(Task instructions)
Extract every line of the material that holds the string "this".

** Start of Collected material **

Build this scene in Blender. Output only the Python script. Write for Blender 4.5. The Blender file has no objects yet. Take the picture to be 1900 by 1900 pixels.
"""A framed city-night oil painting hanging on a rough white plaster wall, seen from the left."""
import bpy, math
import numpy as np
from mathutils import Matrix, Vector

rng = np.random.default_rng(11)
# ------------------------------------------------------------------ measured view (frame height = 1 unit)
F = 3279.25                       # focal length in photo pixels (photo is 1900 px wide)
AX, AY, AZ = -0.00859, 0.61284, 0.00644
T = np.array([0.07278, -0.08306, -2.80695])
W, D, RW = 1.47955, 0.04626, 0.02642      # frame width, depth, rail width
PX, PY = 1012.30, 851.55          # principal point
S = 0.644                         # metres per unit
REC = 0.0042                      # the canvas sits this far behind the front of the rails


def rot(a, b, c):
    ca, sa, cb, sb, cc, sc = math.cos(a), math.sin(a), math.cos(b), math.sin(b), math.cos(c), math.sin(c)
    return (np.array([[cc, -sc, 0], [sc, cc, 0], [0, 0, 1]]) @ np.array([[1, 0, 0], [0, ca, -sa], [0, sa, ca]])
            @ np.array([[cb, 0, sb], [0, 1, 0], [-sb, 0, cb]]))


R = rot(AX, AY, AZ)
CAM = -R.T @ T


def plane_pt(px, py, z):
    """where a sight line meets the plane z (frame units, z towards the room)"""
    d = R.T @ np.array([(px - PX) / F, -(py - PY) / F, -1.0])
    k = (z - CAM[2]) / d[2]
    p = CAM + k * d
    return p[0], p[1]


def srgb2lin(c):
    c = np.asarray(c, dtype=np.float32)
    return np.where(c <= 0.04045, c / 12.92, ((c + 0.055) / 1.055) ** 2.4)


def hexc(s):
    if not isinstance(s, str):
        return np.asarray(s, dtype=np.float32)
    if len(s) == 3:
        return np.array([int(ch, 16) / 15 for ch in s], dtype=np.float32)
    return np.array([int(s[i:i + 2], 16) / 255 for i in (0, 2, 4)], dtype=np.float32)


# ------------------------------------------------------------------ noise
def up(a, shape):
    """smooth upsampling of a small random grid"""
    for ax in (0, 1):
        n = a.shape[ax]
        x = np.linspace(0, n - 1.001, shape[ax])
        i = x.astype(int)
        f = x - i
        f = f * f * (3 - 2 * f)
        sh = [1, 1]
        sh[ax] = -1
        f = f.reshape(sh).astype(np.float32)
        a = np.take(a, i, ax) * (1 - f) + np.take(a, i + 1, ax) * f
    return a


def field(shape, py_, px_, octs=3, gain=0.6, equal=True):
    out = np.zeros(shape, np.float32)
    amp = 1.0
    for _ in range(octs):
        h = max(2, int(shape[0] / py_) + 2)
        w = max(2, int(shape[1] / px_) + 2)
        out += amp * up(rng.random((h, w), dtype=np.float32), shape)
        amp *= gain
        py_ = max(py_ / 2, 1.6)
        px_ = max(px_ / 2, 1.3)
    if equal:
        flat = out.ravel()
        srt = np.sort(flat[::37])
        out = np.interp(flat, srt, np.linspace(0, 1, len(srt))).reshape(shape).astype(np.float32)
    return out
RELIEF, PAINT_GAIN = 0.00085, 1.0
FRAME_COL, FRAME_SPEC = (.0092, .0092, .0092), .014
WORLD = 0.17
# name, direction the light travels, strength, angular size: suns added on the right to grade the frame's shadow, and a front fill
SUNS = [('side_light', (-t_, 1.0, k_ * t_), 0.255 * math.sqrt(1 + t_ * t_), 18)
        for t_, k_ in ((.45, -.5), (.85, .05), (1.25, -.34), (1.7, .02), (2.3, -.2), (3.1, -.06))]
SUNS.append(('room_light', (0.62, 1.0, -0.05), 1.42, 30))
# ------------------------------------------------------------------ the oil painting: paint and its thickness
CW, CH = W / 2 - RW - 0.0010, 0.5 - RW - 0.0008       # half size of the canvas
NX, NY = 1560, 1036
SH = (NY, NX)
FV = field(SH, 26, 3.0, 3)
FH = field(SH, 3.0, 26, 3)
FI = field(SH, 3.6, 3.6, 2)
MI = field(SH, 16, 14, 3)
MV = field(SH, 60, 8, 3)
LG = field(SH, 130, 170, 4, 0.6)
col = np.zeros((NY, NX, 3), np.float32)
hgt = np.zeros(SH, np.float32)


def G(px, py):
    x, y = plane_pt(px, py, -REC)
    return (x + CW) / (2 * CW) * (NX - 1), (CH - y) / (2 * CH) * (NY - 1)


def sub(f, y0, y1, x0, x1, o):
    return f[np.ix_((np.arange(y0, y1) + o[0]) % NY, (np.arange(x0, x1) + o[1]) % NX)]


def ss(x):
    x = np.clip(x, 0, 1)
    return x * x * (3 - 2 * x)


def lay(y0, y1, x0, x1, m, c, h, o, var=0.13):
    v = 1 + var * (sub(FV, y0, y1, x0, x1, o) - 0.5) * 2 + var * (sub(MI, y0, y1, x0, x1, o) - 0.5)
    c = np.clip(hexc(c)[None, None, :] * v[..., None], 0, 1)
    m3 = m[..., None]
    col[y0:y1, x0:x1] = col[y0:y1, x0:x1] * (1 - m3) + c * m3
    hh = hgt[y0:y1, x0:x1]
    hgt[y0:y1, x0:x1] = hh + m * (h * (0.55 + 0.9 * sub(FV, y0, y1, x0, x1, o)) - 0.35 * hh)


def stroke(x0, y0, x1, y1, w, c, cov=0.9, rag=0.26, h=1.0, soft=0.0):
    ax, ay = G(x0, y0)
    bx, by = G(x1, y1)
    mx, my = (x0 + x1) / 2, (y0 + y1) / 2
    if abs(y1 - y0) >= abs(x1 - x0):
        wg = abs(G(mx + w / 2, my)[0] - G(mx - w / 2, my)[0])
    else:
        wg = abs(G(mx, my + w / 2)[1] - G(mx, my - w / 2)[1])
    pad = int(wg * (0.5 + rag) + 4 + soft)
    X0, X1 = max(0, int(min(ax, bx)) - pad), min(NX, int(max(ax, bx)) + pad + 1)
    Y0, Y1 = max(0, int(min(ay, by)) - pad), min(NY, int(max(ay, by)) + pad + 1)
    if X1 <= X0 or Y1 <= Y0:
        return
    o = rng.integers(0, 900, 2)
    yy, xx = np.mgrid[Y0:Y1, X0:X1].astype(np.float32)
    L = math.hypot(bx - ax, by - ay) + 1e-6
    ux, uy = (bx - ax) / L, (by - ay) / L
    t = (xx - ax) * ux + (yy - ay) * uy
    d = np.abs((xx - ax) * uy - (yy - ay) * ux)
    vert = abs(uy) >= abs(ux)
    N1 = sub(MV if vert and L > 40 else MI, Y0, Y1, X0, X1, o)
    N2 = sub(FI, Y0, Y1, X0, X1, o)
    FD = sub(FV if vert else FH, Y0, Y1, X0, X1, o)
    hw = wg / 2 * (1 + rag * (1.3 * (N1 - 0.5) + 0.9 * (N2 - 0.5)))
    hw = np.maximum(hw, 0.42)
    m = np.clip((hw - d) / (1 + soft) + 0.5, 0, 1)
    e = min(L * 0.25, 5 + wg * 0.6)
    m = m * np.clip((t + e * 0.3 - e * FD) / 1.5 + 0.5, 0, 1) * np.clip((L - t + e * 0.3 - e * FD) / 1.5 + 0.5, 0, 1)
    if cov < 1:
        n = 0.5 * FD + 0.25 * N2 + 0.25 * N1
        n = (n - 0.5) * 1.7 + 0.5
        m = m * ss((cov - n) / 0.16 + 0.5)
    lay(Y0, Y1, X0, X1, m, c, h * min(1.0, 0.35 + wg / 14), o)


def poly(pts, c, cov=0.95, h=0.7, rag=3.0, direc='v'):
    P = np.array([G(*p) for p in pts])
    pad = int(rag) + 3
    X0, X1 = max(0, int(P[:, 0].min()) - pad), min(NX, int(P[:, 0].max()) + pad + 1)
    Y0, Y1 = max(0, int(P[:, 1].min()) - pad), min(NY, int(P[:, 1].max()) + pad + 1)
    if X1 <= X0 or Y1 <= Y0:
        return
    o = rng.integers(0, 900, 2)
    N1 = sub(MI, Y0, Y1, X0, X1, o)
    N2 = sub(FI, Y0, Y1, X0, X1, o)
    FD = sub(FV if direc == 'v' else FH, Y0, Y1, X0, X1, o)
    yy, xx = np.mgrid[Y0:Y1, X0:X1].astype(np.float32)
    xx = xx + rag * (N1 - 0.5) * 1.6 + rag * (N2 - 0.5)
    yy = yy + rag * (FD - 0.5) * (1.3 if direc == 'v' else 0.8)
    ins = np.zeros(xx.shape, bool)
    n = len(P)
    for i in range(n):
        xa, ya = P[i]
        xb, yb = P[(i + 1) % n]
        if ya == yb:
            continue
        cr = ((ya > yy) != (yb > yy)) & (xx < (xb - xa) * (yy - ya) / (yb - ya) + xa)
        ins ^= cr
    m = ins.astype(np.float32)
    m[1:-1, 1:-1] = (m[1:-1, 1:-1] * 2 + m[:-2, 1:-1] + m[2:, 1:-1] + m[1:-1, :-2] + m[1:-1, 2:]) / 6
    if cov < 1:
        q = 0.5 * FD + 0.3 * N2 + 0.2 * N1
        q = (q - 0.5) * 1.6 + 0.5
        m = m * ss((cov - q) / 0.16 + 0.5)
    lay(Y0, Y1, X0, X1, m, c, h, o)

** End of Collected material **

(Final answer)
Build this scene in Blender. Output only the Python script. Write for Blender 4.5. The Blender file has no objects yet. Take the picture to be 1900 by 1900 pixels.
REC = 0.0042                      # the canvas sits this far behind the front of the rails